I’m too much of a wimp to have approached them, but in that circumstance I think it would have been appropriate to ask them to silence their media and would have only required a vague awareness of the existence of others for them to have done so without prompting.
Though the cops, if they came, would likely still have just laughed.
An aside: as soon as the presumed wife left the waiting area, the likely husband shut off his media. I don’t know what that means, but wanted to mention it.
Call the cops?
Yea you’re obviously a child. I mean literally based on that response.
How am I a child? Dude makes up a rule and I’m supposed to follow it? Really?
It’s not a law, and telling someone to call the cops os pointing out the absurdity of the demand.
Go up to everyone whose phone you hear and tell them to put it on silent.
Expecting people to be silent in public is asinine.
I wouldn’t call the cops. I’d just fling it into the ocean. Who would call the cops for you then? You can’t. You have no phone.
See? We all make decisions every second to be or not to be jerks. You’re not special.
My phone making notification sounds isn’t assault, not even close. Taking my phone is theft.
Pickna lane.
You’re convincing yourself that you’re important enough to dictact others actions.
Pitiful.
I was making fun of this entire concept. If talking in public is allowed, it implies that everyone is comfortable with a person emitting a certain amount of noise. What form that noise takes is idiotic to divvy up and bitch about.
Explain to me how if you’re annoyed by music playing, why is that any more valid than someone else being mad at talking? Or someone else for whistling? Singing? Phone ringing? Vibrating? Where are your arbitrary lines?
You can’t be serious. Or you don’t spend a lot of time in public.
Most people’s conversations in public are fairly quiet. People often do get annoyed of people are having a screaming or otherwise disruptive conversation on the subway. Most humans don’t find a quiet conversation that distracting though. Hearing half a conversation annoys most people- I think it’s because the brain keeps trying to figure out what’s happening.
smithsonianmag.com/…/hearing-just-one-half-of-a-c…
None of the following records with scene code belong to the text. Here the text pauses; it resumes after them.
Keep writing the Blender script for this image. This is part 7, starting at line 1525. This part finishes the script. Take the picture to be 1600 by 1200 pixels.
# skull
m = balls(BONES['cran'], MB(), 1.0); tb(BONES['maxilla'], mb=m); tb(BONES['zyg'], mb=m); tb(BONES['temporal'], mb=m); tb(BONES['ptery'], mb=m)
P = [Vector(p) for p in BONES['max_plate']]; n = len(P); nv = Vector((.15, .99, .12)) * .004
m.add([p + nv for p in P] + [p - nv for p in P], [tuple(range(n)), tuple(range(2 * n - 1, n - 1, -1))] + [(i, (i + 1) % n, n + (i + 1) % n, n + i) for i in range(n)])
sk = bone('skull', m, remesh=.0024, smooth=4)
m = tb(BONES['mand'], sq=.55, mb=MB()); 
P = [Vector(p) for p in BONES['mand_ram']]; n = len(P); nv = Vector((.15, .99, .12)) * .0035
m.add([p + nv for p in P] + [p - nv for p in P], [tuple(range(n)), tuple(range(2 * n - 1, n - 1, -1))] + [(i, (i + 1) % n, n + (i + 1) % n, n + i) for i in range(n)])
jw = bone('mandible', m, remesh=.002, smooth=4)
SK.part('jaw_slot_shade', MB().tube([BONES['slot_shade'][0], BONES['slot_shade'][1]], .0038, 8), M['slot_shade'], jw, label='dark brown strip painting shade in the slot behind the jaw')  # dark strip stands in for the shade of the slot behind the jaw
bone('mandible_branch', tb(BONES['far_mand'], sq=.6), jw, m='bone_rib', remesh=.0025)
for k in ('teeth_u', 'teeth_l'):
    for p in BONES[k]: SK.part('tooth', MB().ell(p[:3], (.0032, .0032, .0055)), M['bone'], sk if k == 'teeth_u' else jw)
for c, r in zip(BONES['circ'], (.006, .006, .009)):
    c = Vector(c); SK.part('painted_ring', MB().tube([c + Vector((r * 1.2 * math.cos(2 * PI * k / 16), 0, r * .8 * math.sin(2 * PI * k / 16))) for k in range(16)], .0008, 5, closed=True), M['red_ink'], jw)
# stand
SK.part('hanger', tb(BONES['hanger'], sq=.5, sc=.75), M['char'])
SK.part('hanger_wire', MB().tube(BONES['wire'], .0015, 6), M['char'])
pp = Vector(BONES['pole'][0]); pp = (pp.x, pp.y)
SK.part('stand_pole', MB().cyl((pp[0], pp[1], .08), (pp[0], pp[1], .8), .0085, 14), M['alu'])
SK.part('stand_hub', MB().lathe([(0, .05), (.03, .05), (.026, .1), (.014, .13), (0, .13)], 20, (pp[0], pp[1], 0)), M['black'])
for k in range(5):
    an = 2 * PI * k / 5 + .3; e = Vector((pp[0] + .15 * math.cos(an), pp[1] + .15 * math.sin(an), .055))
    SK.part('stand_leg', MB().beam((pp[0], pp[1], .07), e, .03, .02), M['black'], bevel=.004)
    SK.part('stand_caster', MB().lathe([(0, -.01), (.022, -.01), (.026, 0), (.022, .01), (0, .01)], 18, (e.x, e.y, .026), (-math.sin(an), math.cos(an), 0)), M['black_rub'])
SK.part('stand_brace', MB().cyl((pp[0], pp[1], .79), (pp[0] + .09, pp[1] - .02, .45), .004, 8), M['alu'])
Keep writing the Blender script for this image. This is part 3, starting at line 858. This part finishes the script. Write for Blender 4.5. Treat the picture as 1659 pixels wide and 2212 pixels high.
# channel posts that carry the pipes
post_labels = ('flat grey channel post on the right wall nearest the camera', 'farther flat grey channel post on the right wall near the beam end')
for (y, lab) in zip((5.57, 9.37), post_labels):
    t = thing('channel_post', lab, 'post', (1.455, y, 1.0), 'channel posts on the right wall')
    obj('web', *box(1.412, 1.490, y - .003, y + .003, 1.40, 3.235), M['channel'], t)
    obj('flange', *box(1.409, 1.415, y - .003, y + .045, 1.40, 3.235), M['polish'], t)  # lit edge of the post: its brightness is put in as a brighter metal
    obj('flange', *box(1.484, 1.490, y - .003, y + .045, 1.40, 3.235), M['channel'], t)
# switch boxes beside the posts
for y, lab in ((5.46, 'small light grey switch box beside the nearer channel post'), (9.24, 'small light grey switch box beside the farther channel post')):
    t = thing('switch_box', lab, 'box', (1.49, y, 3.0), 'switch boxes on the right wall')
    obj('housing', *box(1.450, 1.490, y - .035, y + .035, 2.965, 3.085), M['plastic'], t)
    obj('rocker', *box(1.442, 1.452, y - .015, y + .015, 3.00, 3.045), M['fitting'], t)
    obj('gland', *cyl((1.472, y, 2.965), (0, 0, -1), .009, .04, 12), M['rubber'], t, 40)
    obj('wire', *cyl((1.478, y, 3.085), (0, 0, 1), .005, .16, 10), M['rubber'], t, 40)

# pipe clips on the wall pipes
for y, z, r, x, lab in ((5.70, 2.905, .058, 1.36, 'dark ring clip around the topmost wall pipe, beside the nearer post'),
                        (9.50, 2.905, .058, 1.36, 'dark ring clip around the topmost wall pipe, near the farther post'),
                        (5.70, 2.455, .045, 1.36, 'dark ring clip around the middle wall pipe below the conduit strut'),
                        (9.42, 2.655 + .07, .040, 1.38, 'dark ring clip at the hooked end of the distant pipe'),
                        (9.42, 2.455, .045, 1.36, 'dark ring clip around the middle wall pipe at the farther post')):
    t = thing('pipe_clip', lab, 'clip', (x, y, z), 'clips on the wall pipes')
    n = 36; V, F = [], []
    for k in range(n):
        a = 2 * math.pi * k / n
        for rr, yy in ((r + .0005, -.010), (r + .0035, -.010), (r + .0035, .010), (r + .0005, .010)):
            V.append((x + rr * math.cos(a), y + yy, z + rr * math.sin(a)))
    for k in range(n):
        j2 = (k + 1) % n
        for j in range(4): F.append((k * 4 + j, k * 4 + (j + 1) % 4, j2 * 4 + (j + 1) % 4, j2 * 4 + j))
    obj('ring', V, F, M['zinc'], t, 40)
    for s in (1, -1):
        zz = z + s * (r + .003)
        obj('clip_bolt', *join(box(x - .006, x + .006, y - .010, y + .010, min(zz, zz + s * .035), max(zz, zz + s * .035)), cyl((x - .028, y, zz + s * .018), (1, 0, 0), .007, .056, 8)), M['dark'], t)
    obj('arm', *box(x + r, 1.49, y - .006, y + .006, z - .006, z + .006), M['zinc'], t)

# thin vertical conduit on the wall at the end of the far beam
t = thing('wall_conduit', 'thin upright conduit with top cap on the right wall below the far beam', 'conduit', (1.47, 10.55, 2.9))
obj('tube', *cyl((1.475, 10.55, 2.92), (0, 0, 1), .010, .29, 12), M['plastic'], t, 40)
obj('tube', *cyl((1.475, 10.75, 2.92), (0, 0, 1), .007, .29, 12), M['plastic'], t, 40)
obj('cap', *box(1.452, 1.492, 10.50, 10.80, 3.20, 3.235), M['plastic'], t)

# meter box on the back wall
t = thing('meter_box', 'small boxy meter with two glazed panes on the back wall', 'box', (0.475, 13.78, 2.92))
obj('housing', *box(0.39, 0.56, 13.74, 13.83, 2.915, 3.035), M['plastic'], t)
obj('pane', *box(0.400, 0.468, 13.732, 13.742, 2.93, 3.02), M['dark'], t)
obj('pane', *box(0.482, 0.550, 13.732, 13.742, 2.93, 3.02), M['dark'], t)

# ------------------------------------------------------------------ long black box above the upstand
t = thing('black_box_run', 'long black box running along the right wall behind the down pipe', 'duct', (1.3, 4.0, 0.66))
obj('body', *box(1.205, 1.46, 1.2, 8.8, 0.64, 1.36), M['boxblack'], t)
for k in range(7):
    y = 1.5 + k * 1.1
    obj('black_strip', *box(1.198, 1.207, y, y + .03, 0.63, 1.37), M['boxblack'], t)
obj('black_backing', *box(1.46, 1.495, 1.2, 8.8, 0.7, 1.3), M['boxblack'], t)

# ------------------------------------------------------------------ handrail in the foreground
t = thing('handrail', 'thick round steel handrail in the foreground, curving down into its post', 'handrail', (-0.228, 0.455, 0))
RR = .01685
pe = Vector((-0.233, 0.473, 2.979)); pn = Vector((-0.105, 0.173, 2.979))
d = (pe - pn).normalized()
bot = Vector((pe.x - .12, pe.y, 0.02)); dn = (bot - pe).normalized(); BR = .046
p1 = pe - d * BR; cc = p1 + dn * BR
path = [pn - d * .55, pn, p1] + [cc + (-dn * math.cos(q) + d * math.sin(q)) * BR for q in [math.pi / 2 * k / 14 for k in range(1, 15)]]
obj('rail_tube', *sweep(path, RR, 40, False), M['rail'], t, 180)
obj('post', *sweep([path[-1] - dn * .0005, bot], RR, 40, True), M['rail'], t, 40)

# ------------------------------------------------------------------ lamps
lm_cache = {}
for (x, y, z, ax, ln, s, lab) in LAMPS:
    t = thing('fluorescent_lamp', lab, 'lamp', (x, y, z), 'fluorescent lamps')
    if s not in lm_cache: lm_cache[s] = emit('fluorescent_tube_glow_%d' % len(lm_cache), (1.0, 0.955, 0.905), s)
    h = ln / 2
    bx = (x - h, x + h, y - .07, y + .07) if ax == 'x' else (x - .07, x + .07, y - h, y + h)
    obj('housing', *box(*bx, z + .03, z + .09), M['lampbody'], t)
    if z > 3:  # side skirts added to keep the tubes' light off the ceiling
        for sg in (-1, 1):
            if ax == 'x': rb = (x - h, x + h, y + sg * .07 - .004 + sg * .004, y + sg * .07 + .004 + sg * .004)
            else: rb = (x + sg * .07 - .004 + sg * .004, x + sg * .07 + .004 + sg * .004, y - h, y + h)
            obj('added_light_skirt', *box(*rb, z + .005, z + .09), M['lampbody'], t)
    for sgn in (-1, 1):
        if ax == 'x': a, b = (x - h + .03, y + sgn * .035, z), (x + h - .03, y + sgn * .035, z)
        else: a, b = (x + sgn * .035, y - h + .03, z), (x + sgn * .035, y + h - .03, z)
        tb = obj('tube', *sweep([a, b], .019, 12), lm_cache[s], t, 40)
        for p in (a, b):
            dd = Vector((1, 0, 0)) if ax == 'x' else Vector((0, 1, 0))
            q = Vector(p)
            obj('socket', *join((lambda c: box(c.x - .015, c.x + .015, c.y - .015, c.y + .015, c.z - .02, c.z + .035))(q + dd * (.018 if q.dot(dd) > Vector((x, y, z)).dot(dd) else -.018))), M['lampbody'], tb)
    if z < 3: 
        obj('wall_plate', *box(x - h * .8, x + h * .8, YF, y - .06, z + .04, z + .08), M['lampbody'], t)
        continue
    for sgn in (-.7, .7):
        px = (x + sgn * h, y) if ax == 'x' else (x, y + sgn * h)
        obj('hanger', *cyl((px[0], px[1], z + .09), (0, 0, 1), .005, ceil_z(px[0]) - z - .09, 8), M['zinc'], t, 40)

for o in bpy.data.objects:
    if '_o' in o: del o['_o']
It’s not really “”“arbitrary lines”“”. The shared theme is “don’t distract other people in public”. Whistling fails this check. So does singing. As does a phone alarm going off. But also like most things that annoy or tolerate are arbitrary.
This is especially true if you need to hear announcements like what stop this is or that this train is going express.
Anyway, my current thinking is you’re doing some sort of “bit” as a selfish child, or you just don’t spend a lot of time in public.